| TASK DETAILS |
Return, without pictures, the lines from the start of the data through the one that contains "(.52, .32, .18), 5)])".

## START INFORMATION SUPPLIED

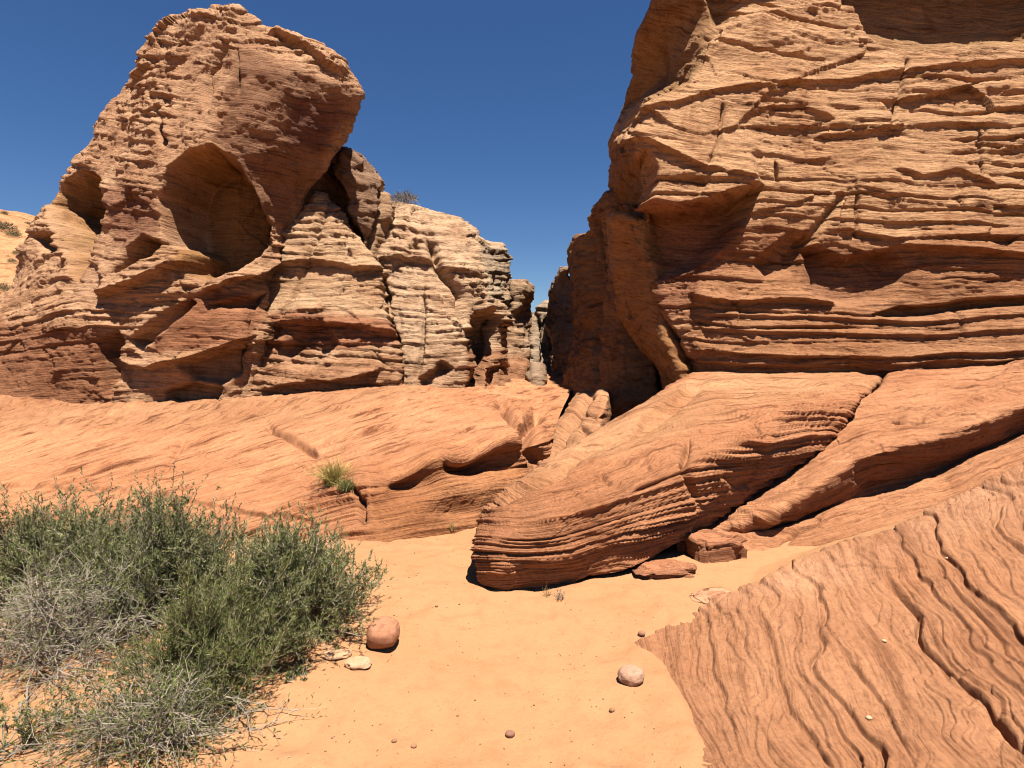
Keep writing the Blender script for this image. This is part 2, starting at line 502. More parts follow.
# ---- dark varnished fin behind
rows = hidden([
 [(325, 160, 12.9), (344, 145, 12.4), (359, 151, 12.4), (377, 172, 12.9)],
 [(296, 176, 12.9), (342, 176, 12.2), (368, 180, 12.2), (392, 197, 12.8)],
 [(298, 215, 12.7), (350, 220, 12.0), (370, 222, 12.0), (391, 222, 12.6)],
 [(312, 262, 12.5), (361, 260, 12.0), (372, 262, 12.0), (384, 262, 12.5)],
 [(312, 300, 12.4), (361, 300, 12.0), (372, 300, 12.0), (384, 300, 12.5)]])
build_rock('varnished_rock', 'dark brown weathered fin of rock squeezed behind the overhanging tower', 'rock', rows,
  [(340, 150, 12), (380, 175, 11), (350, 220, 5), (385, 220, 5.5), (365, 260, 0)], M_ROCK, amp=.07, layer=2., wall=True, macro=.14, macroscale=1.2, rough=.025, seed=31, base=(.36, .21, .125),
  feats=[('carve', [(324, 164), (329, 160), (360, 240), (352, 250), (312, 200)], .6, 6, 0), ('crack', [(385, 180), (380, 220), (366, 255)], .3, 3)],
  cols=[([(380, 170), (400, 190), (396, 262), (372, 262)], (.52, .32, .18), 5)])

# ---- pale stratified bluff
rows = hidden([
 [(380, 204, 14.2), (397, 200, 13.6), (423, 208, 13.5), (457, 216, 13.7), (480, 238, 14.0), (503, 243, 14.6)],
 [(366, 245, 12.9), (395, 238, 12.5), (426, 240, 12.3), (460, 247, 12.5), (488, 262, 13.1), (509, 262, 14.2)],
 [(372, 290, 12.0), (400, 288, 11.7), (430, 288, 11.6), (462, 292, 11.8), (490, 298, 12.4), (510, 292, 13.6)],
 [(380, 340, 11.2), (405, 338, 11.0), (430, 340, 10.9), (462, 340, 11.2), (487, 342, 12.2), (507, 340, 13.4)],
 [(384, 388, 10.7), (410, 388, 10.45), (435, 390, 10.45), (467, 390, 10.8), (492, 388, 11.6), (517, 386, 12.8)],
 [(384, 440, 10.6), (410, 440, 10.4), (435, 440, 10.4), (467, 440, 10.7), (492, 440, 11.5), (517, 440, 12.6)]])
build_rock('stratified_bluff', 'pale cream bluff of ragged thin layers between the tower and the canyon gap', 'rock', rows,
  [(385, 205, 24), (430, 212, 23.5), (480, 240, 20), (505, 250, 19), (380, 250, 17.5), (430, 250, 18.5), (400, 300, 12), (460, 300, 12.5), (505, 300, 12), (390, 350, 5), (440, 345, 6), (500, 345, 5), (390, 395, -1), (450, 390, 0), (510, 390, 0)],
  M_ROCK, amp=.19, layer=.9, facet=.17, wall=True, patchy=.55, block=.4, blocklen=.6, macro=.16, macroscale=1., rough=.022, seed=43, base=(.74, .475, .285),
  feats=[('carve', [(462, 334), (469, 313), (486, 307), (495, 317), (494, 349), (490, 366), (480, 390), (467, 394), (472, 362)], 1.0, 9, .1),
         ('carve', [(487, 372), (500, 360), (519, 366), (519, 392), (482, 394)], .35, 7, .2),
         ('crack', [(427, 240), (440, 268), (456, 288), (462, 300)], .4, 4), ('crack', [(423, 295), (424, 340), (414, 378)], .15, 2), ('crack', [(382, 268), (384, 320), (395, 345)], .35, 4),
         ('crack', [(497, 275), (492, 330), (496, 360)], .25, 3), ('carve', [(417, 378), (440, 360), (452, 368), (435, 386), (420, 392)], .4, 6, .2), ('crack', [(455, 290), (460, 330)], .2, 2.5),
         ('ledge', [(380, 262), (420, 258), (450, 270), (485, 280)], .2, 8)],
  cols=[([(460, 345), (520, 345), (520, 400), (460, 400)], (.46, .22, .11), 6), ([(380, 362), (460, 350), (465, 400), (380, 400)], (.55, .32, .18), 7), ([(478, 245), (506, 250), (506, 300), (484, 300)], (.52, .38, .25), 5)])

# ---- small pillar in the gap
rows = hidden([
 [(508, 282, 15.6), (513, 278, 15.1), (526, 279, 15.1), (533, 287, 15.6)],
 [(506, 318, 15.2), (512, 318, 14.8), (523, 320, 14.9), (534, 318, 15.6)],
 [(502, 365, 14.6), (508, 365, 14.2), (520, 364, 14.4), (530, 358, 15.0)],
 [(498, 400, 14.0), (508, 400, 13.7), (522, 402, 13.8), (534, 400, 14.4)],
 [(498, 450, 14.0), (508, 450, 13.7), (522, 450, 13.8), (534, 450, 14.4)]])
build_rock('rock_pillar', 'small pillar of rock with a shaded side in the canyon gap', 'rock', rows,
  [(510, 280, 12), (530, 285, 12), (510, 320, 7), (530, 320, 7), (510, 365, 2), (525, 365, 2)], M_ROCK, amp=.14, layer=1.2, wall=True, facet=.06, macro=.05, rough=.025, seed=57, base=(.55, .345, .205),
  feats=[('carve', [(506, 338), (513, 312), (534, 296), (536, 330), (522, 370), (508, 360)], .45, 8, .8)],
  cols=[([(500, 355), (540, 355), (540, 450), (490, 450)], (.47, .22, .11), 6)])

# ---- rocks at the far end of the gap
rows = hidden([
 [(512, 325, 20.5), (526, 318, 19.8), (536, 312, 19.4), (543, 305, 19.4), (556, 292, 20), (572, 288, 20.5)],
 [(512, 350, 19.5), (526, 345, 18.9), (534, 343, 18.5), (543, 340, 18.5), (556, 340, 19), (574, 340, 19.5)],
 [(512, 380, 18.6), (524, 380, 18.2), (534, 380, 17.8), (545, 380, 17.8), (560, 380, 18), (580, 380, 18.6)],
 [(512, 420, 18.6), (524, 420, 18.2), (534, 420, 17.8), (545, 420, 17.8), (560, 420, 18), (580, 420, 18.6)]])
build_rock('far_rock', 'farthest pale rock face closing the narrow canyon gap', 'rock', rows,
  [(535, 312, 8), (560, 300, 10), (535, 345, 4), (560, 345, 4), (540, 380, 0), (570, 380, 0)], M_ROCK, amp=.18, layer=1., wall=True, block=.4, macro=.15, macroscale=1.1, rough=.04, seed=61, base=(.50, .36, .24),
  feats=[('crack', [(539, 318), (538, 345), (534, 372)], .8, 3), ('crack', [(547, 320), (547, 360)], .8, 3)])

# ---- block wedged on the canyon floor
rows = hidden([
 [(527, 366, 14.2), (531, 361, 14.0), (540, 361, 14.0), (545, 366, 14.2)],
 [(526, 378, 13.9), (531, 377, 13.6), (540, 377, 13.6), (546, 377, 13.9)],
 [(527, 390, 13.8), (531, 390, 13.5), (540, 390, 13.5), (545, 389, 13.8)],
 [(529, 408, 13.8), (531, 408, 13.6), (540, 408, 13.6), (543, 408, 13.8)]], left=.8, right=.8, top=.8, inset=3)
build_rock('wedged_boulder', 'small squarish boulder wedged on the canyon floor at the far gap', 'boulder', rows, [(530, 361, 5), (545, 361, 5), (530, 390, 0), (545, 390, 0)], M_ROCK,
  amp=.07, layer=1.3, macro=.05, rough=.03, seed=67, base=(.46, .30, .19), sm=2)

# ---- the right-hand cliff
rows = [
 [(650, -190, 12), (660, -190, 11), (690, -190, 10.4), (735, -190, 10.2), (780, -190, 11.2), (880, -190, 11), (1040, -190, 10.8), (1400, -190, 10)],
 [(652, -120, 12), (660, -100, 10.0), (690, -95, 9.7), (740, -90, 9.6), (790, -90, 9.9), (880, -90, 9.6), (1040, -90, 9.4), (1400, -90, 9)],
 [(658, 0, 12), (653, 0, 10.2), (690, 0, 9.7), (742, 2, 9.4), (790, 0, 9.3), (880, 0, 9.1), (1040, 0, 9.0), (1400, 0, 8.5)],
 [(644, 40, 13), (634, 36, 10.9), (672, 40, 10.4), (708, 36, 9.2), (780, 40, 9.0), (880, 45, 8.8), (1040, 45, 8.6), (1400, 45, 8.2)],
 [(644, 80, 14), (634, 76, 12.0), (662, 82, 11.4), (688, 82, 9.0), (770, 85, 8.75), (880, 88, 8.55), (1040, 90, 8.4), (1400, 90, 8)],
 [(634, 110, 15), (624, 106, 13.0), (641, 102, 12.2), (648, 106, 8.85), (755, 125, 8.55), (880, 130, 8.35), (1040, 135, 8.2), (1400, 135, 7.8)],
 [(615, 150, 14.0), (610, 148, 12.2), (618, 144, 10.5), (630, 142, 8.7), (745, 165, 8.4), (880, 175, 8.15), (1040, 180, 8.0), (1400, 180, 7.6)],
 [(612, 200, 14), (614, 200, 12.2), (628, 198, 10.4), (644, 196, 8.65), (742, 208, 8.3), (880, 220, 8.0), (1040, 225, 7.8), (1400, 225, 7.4)],
 [(625, 250, 13.6), (630, 250, 12), (638, 250, 10.4), (646, 248, 8.85), (742, 255, 8.3), (880, 262, 7.9), (1040, 265, 7.65), (1400, 265, 7.2)],
 [(635, 300, 13.0), (640, 300, 11.2), (648, 300, 9.8), (658, 300, 8.6), (745, 303, 8.05), (880, 308, 7.7), (1040, 308, 7.4), (1400, 308, 7)],
 [(650, 345, 12.6), (655, 345, 10.6), (666, 345, 9.3), (680, 345, 8.25), (750, 345, 7.8), (880, 346, 7.5), (1040, 342, 7.2), (1400, 342, 6.8)],
 [(650, 380, 12.4), (660, 380, 10.4), (675, 378, 9.2), (696, 376, 8.15), (755, 374, 7.75), (880, 371, 7.45), (1040, 366, 7.15), (1400, 366, 6.7)],
 [(650, 440, 12.4), (660, 440, 10.4), (675, 440, 9.2), (696, 440, 8.15), (755, 440, 7.75), (880, 440, 7.45), (1040, 440, 7.15), (1400, 440, 6.7)]]
bedG = [(740, 0, 38), (700, 60, 32), (650, 105, 26), (640, 150, 22), (760, 60, 33), (850, 20, 38.5), (1024, 0, 42), (640, 112, 25), (700, 96, 28), (790, 82, 31), (1024, 60, 35),
        (720, 150, 23), (850, 150, 24), (1024, 150, 25), (650, 200, 17), (760, 195, 18.5), (900, 200, 19), (1024, 205, 19), (660, 260, 11), (780, 255, 12.5), (900, 260, 12.5), (1024, 260, 12.5),
        (690, 300, 7), (800, 302, 7.5), (900, 310, 7), (1024, 302, 8), (700, 345, 3), (850, 345, 3.2), (1024, 340, 4), (700, 375, 0), (850, 371, .5), (1024, 364, 1.5)]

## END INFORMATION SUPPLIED

| EXERCISE RESPONSE |
Keep writing the Blender script for this image. This is part 2, starting at line 502. More parts follow.
# ---- dark varnished fin behind
rows = hidden([
 [(325, 160, 12.9), (344, 145, 12.4), (359, 151, 12.4), (377, 172, 12.9)],
 [(296, 176, 12.9), (342, 176, 12.2), (368, 180, 12.2), (392, 197, 12.8)],
 [(298, 215, 12.7), (350, 220, 12.0), (370, 222, 12.0), (391, 222, 12.6)],
 [(312, 262, 12.5), (361, 260, 12.0), (372, 262, 12.0), (384, 262, 12.5)],
 [(312, 300, 12.4), (361, 300, 12.0), (372, 300, 12.0), (384, 300, 12.5)]])
build_rock('varnished_rock', 'dark brown weathered fin of rock squeezed behind the overhanging tower', 'rock', rows,
  [(340, 150, 12), (380, 175, 11), (350, 220, 5), (385, 220, 5.5), (365, 260, 0)], M_ROCK, amp=.07, layer=2., wall=True, macro=.14, macroscale=1.2, rough=.025, seed=31, base=(.36, .21, .125),
  feats=[('carve', [(324, 164), (329, 160), (360, 240), (352, 250), (312, 200)], .6, 6, 0), ('crack', [(385, 180), (380, 220), (366, 255)], .3, 3)],
  cols=[([(380, 170), (400, 190), (396, 262), (372, 262)], (.52, .32, .18), 5)])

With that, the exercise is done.